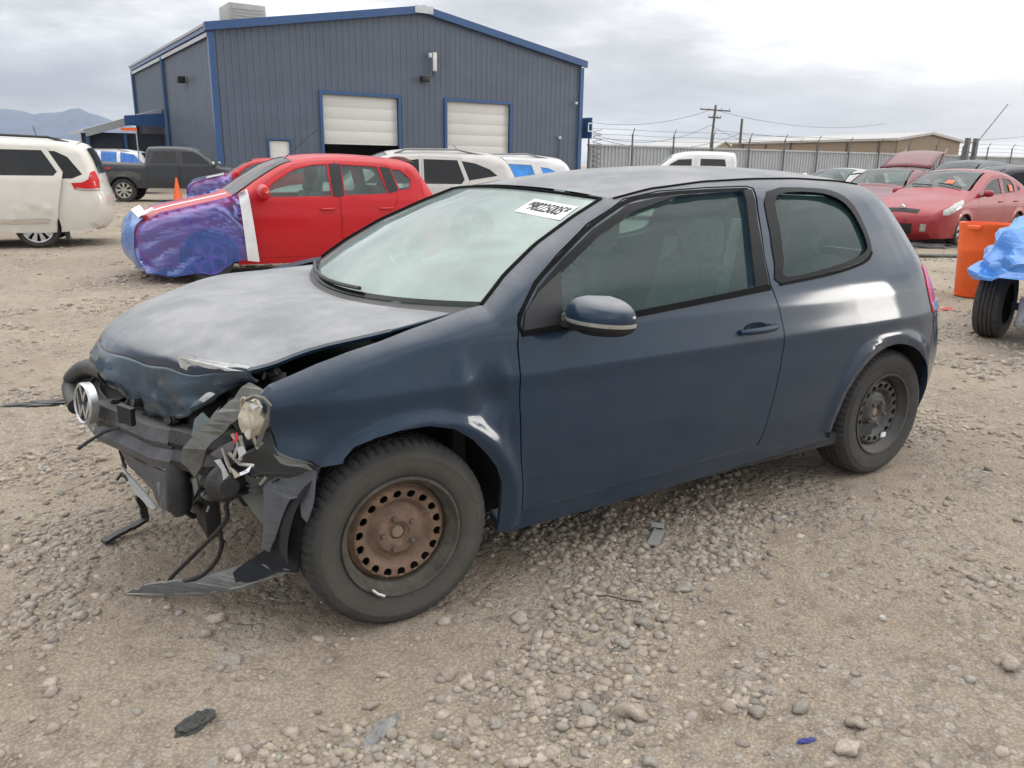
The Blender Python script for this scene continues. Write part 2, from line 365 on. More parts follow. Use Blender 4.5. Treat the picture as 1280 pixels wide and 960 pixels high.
def gz(x, y):
    x = np.asarray(x, float); y = np.asarray(y, float)
    h = .045*(fbm(x, y, .7, 3, 3)-.5)+.022*(fbm(x, y, 4.0, 3, 11)-.5)+.008*(vnoise2(x, y, 22, 21)-.5)
    for wx, wy in ((0, -.77), (2.578, -.75), (0, .77), (2.578, .75)):
        d = np.hypot(x-wx, y-wy); h = h*(1-np.exp(-(d/.28)**2))
    r = np.hypot(x, y); return h*np.clip((60-r)/40, 0, 1)
def gravel_density(x, y):
    """more stone between the wheel tracks, sandy in the tracks"""
    a = fbm(x, y, .8, 3, 31); b = fbm(x, y, 2.3, 3, 41); g = (.45*a+.55*b-.50)*6.5
    def bl(cx, cy, sx, sy, k, rot=0.0):
        dx, dy = x-cx, y-cy; u, v = dx*math.cos(rot)+dy*math.sin(rot), -dx*math.sin(rot)+dy*math.cos(rot); return k*np.exp(-(u/sx)**2-(v/sy)**2)
    g = g+bl(.95, -1.0, .75, .28, .75, .1)+bl(1.0, .1, 1.4, .7, .5)+bl(-.75, .55, .5, .9, .6)+bl(-.95, -.2, .35, .25, .6)+bl(.55, -1.35, .28, .2, .6)
    g = g-bl(-.6, -.75, .5, .30, 1.0)-bl(.1, -1.5, .22, .3, .35)-bl(-.4, -1.1, .6, .18, .5)
    return np.clip(g+.12, 0, 1)
def axis(lo, hi, st, far, g=1.12):
    a = list(np.arange(lo, hi+st, st)); s = st; v = hi
    while v < far: s *= g; v += s; a.append(v)
    s = st; v = lo; b = []
    while v > -far: s *= g; v -= s; b.append(v)
    return np.array(b[::-1]+a)
gx_, gy_ = axis(-3.2, 5.5, .04, 7000), axis(-3.0, 7.0, .04, 7000)
GX, GY = np.meshgrid(gx_, gy_); GZ = gz(GX, GY)
me = bpy.data.meshes.new('ground'); nx, ny = len(gx_), len(gy_)
vv = np.stack([GX, GY, GZ], -1).reshape(-1, 3)
ii, jj = np.meshgrid(np.arange(ny-1), np.arange(nx-1), indexing='ij'); a = (ii*nx+jj).ravel()
qf = np.stack([a, a+1, a+nx+1, a+nx], 1)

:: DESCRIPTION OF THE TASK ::
Restate the data above word for word. Skip every picture.

:: THE OUTPUT ::
The Blender Python script for this scene continues. Write part 2, from line 365 on. More parts follow. Use Blender 4.5. Treat the picture as 1280 pixels wide and 960 pixels high.
def gz(x, y):
    x = np.asarray(x, float); y = np.asarray(y, float)
    h = .045*(fbm(x, y, .7, 3, 3)-.5)+.022*(fbm(x, y, 4.0, 3, 11)-.5)+.008*(vnoise2(x, y, 22, 21)-.5)
    for wx, wy in ((0, -.77), (2.578, -.75), (0, .77), (2.578, .75)):
        d = np.hypot(x-wx, y-wy); h = h*(1-np.exp(-(d/.28)**2))
    r = np.hypot(x, y); return h*np.clip((60-r)/40, 0, 1)
def gravel_density(x, y):
    """more stone between the wheel tracks, sandy in the tracks"""
    a = fbm(x, y, .8, 3, 31); b = fbm(x, y, 2.3, 3, 41); g = (.45*a+.55*b-.50)*6.5
    def bl(cx, cy, sx, sy, k, rot=0.0):
        dx, dy = x-cx, y-cy; u, v = dx*math.cos(rot)+dy*math.sin(rot), -dx*math.sin(rot)+dy*math.cos(rot); return k*np.exp(-(u/sx)**2-(v/sy)**2)
    g = g+bl(.95, -1.0, .75, .28, .75, .1)+bl(1.0, .1, 1.4, .7, .5)+bl(-.75, .55, .5, .9, .6)+bl(-.95, -.2, .35, .25, .6)+bl(.55, -1.35, .28, .2, .6)
    g = g-bl(-.6, -.75, .5, .30, 1.0)-bl(.1, -1.5, .22, .3, .35)-bl(-.4, -1.1, .6, .18, .5)
    return np.clip(g+.12, 0, 1)
def axis(lo, hi, st, far, g=1.12):
    a = list(np.arange(lo, hi+st, st)); s = st; v = hi
    while v < far: s *= g; v += s; a.append(v)
    s = st; v = lo; b = []
    while v > -far: s *= g; v -= s; b.append(v)
    return np.array(b[::-1]+a)
gx_, gy_ = axis(-3.2, 5.5, .04, 7000), axis(-3.0, 7.0, .04, 7000)
GX, GY = np.meshgrid(gx_, gy_); GZ = gz(GX, GY)
me = bpy.data.meshes.new('ground'); nx, ny = len(gx_), len(gy_)
vv = np.stack([GX, GY, GZ], -1).reshape(-1, 3)
ii, jj = np.meshgrid(np.arange(ny-1), np.arange(nx-1), indexing='ij'); a = (ii*nx+jj).ravel()
qf = np.stack([a, a+1, a+nx+1, a+nx], 1)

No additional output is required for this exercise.